BEGIN

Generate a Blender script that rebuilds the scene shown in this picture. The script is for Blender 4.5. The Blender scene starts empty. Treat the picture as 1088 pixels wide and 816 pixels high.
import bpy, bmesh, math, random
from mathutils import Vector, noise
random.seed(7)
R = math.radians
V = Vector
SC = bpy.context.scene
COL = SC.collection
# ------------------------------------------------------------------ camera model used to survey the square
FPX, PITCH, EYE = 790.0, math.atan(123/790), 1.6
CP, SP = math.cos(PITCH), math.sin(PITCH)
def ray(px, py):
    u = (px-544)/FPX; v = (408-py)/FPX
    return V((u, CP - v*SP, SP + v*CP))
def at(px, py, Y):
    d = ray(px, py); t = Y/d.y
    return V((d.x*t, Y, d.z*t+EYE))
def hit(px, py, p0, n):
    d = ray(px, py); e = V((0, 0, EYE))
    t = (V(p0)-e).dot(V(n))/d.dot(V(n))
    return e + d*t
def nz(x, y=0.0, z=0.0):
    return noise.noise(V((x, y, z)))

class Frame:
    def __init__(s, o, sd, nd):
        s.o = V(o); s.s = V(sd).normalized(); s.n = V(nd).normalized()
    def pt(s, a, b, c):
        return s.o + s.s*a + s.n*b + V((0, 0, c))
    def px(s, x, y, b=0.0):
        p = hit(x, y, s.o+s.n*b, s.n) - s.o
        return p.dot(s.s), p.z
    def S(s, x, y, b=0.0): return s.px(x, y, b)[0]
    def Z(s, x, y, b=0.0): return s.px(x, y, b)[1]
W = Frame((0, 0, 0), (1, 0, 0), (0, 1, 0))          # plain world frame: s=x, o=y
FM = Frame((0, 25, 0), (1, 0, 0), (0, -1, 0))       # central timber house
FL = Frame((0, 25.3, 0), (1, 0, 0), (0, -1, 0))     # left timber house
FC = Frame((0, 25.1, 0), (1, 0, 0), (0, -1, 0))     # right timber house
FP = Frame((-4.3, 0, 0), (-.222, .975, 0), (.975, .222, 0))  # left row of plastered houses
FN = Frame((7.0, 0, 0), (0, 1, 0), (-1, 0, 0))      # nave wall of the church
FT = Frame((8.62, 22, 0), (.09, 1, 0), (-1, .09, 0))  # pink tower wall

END

- Exercise
Reproduce the full listing exactly.

- Answer to this exercise
Generate a Blender script that rebuilds the scene shown in this picture. The script is for Blender 4.5. The Blender scene starts empty. Treat the picture as 1088 pixels wide and 816 pixels high.
import bpy, bmesh, math, random
from mathutils import Vector, noise
random.seed(7)
R = math.radians
V = Vector
SC = bpy.context.scene
COL = SC.collection
# ------------------------------------------------------------------ camera model used to survey the square
FPX, PITCH, EYE = 790.0, math.atan(123/790), 1.6
CP, SP = math.cos(PITCH), math.sin(PITCH)
def ray(px, py):
    u = (px-544)/FPX; v = (408-py)/FPX
    return V((u, CP - v*SP, SP + v*CP))
def at(px, py, Y):
    d = ray(px, py); t = Y/d.y
    return V((d.x*t, Y, d.z*t+EYE))
def hit(px, py, p0, n):
    d = ray(px, py); e = V((0, 0, EYE))
    t = (V(p0)-e).dot(V(n))/d.dot(V(n))
    return e + d*t
def nz(x, y=0.0, z=0.0):
    return noise.noise(V((x, y, z)))

class Frame:
    def __init__(s, o, sd, nd):
        s.o = V(o); s.s = V(sd).normalized(); s.n = V(nd).normalized()
    def pt(s, a, b, c):
        return s.o + s.s*a + s.n*b + V((0, 0, c))
    def px(s, x, y, b=0.0):
        p = hit(x, y, s.o+s.n*b, s.n) - s.o
        return p.dot(s.s), p.z
    def S(s, x, y, b=0.0): return s.px(x, y, b)[0]
    def Z(s, x, y, b=0.0): return s.px(x, y, b)[1]
W = Frame((0, 0, 0), (1, 0, 0), (0, 1, 0))          # plain world frame: s=x, o=y
FM = Frame((0, 25, 0), (1, 0, 0), (0, -1, 0))       # central timber house
FL = Frame((0, 25.3, 0), (1, 0, 0), (0, -1, 0))     # left timber house
FC = Frame((0, 25.1, 0), (1, 0, 0), (0, -1, 0))     # right timber house
FP = Frame((-4.3, 0, 0), (-.222, .975, 0), (.975, .222, 0))  # left row of plastered houses
FN = Frame((7.0, 0, 0), (0, 1, 0), (-1, 0, 0))      # nave wall of the church
FT = Frame((8.62, 22, 0), (.09, 1, 0), (-1, .09, 0))  # pink tower wall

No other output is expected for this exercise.